§ What is expected
Find the string "pixels" in the records. Copy every line it appears in.

## BEGIN Extracted material

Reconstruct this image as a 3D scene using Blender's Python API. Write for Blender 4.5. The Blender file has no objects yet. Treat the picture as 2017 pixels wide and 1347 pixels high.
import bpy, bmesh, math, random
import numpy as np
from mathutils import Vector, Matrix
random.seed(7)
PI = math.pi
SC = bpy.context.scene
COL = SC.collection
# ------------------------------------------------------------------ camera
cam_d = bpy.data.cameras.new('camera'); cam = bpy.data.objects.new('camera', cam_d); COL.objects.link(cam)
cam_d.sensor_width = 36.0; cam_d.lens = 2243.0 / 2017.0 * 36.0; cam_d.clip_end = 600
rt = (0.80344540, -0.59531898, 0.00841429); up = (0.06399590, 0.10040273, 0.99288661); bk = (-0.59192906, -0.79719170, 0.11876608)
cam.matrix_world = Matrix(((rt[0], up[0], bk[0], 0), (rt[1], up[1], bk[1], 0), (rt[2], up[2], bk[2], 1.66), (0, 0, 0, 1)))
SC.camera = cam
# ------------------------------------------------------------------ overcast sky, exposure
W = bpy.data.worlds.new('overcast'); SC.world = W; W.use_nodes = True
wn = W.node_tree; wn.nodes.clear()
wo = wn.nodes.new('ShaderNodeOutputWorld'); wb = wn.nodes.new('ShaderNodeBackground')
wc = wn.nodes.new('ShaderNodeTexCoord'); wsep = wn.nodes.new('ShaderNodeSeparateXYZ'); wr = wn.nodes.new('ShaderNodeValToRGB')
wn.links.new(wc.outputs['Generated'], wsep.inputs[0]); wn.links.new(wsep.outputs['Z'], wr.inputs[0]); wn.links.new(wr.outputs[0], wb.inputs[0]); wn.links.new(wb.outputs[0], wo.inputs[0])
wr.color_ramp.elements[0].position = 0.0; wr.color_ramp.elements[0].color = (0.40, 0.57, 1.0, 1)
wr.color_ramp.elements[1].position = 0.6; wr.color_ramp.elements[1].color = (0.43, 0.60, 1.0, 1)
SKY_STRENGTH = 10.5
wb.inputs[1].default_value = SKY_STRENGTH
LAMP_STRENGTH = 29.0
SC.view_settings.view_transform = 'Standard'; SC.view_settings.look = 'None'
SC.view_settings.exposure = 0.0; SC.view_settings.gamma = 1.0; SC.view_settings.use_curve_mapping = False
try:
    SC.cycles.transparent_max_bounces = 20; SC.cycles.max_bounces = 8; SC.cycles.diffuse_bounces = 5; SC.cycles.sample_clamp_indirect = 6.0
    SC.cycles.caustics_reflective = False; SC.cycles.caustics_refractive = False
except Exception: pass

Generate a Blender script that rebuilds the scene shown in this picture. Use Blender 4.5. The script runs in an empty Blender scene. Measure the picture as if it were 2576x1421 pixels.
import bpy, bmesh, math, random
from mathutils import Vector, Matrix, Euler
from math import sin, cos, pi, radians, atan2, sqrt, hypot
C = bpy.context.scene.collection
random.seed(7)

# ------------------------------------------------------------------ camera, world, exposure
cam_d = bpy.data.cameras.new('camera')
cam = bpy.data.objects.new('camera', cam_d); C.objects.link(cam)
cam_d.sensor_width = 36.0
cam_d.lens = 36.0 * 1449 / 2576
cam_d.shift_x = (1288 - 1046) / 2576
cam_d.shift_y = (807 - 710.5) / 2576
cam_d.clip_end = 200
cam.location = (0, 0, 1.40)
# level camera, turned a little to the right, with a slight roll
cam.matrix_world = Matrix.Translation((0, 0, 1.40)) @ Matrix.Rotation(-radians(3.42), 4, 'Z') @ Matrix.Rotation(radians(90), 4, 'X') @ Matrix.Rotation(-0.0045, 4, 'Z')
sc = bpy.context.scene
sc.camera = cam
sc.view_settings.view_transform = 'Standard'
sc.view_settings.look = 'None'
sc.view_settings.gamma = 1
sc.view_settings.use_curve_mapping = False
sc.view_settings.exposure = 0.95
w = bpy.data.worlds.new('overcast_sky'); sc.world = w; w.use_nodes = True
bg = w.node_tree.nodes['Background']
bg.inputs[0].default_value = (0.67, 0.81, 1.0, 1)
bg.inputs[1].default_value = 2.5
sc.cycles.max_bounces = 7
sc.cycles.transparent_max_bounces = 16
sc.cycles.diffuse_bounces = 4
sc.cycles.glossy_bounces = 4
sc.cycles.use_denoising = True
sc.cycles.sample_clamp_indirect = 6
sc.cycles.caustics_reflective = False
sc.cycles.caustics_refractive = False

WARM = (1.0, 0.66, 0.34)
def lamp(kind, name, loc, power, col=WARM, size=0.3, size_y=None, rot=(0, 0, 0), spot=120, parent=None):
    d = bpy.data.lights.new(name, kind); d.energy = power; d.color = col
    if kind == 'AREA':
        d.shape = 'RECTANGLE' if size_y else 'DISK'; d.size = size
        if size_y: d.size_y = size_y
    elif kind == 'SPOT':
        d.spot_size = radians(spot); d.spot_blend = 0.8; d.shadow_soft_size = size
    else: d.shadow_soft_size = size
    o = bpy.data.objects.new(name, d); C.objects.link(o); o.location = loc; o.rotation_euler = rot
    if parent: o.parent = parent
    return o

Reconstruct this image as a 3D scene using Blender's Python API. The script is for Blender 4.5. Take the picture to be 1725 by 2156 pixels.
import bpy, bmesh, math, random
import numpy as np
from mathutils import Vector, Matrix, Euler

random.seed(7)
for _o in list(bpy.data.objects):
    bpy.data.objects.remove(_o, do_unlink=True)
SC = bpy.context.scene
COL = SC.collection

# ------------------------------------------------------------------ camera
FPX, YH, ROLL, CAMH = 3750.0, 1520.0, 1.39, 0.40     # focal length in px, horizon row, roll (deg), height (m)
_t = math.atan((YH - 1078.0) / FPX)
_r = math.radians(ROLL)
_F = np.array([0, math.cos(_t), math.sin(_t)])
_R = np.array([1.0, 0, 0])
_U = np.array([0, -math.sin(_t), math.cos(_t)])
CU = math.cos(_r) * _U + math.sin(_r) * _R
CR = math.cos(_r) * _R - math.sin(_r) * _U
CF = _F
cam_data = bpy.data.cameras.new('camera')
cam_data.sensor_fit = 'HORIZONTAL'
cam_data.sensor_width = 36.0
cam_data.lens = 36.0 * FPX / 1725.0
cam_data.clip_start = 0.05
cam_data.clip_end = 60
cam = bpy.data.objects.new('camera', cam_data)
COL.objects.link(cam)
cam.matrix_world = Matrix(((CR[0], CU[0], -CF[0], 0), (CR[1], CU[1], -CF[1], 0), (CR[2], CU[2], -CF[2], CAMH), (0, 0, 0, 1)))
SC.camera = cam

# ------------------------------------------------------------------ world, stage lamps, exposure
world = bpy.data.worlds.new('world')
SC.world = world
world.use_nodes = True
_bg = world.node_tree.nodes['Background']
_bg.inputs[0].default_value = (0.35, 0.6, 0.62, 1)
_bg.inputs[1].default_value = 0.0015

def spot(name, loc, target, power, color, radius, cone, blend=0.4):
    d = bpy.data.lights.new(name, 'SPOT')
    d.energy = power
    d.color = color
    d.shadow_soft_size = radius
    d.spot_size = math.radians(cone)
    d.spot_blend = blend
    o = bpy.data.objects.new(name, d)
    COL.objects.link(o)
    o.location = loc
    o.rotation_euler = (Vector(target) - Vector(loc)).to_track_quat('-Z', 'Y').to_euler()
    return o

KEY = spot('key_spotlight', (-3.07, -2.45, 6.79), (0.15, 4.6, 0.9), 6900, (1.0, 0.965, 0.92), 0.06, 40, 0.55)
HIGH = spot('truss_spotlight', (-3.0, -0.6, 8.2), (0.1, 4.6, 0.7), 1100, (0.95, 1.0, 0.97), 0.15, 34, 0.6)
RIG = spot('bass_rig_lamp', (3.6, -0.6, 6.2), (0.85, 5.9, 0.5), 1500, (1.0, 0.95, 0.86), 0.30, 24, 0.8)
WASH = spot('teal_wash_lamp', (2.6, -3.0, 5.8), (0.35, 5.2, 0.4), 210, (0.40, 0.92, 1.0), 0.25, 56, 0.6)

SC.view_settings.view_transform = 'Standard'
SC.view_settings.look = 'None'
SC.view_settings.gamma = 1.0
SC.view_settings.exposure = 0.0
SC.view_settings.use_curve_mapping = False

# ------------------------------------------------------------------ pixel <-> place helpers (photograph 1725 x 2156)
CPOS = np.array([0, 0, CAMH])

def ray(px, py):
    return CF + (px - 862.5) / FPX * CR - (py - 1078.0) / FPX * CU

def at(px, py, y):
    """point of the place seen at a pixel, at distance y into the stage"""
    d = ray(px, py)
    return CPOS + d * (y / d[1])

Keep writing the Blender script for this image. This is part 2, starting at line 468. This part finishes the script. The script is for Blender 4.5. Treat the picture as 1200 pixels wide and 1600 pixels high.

## END Extracted material

§ Reply
Reconstruct this image as a 3D scene using Blender's Python API. Write for Blender 4.5. The Blender file has no objects yet. Treat the picture as 2017 pixels wide and 1347 pixels high.
Generate a Blender script that rebuilds the scene shown in this picture. Use Blender 4.5. The script runs in an empty Blender scene. Measure the picture as if it were 2576x1421 pixels.
Reconstruct this image as a 3D scene using Blender's Python API. The script is for Blender 4.5. Take the picture to be 1725 by 2156 pixels.
Keep writing the Blender script for this image. This is part 2, starting at line 468. This part finishes the script. The script is for Blender 4.5. Treat the picture as 1200 pixels wide and 1600 pixels high.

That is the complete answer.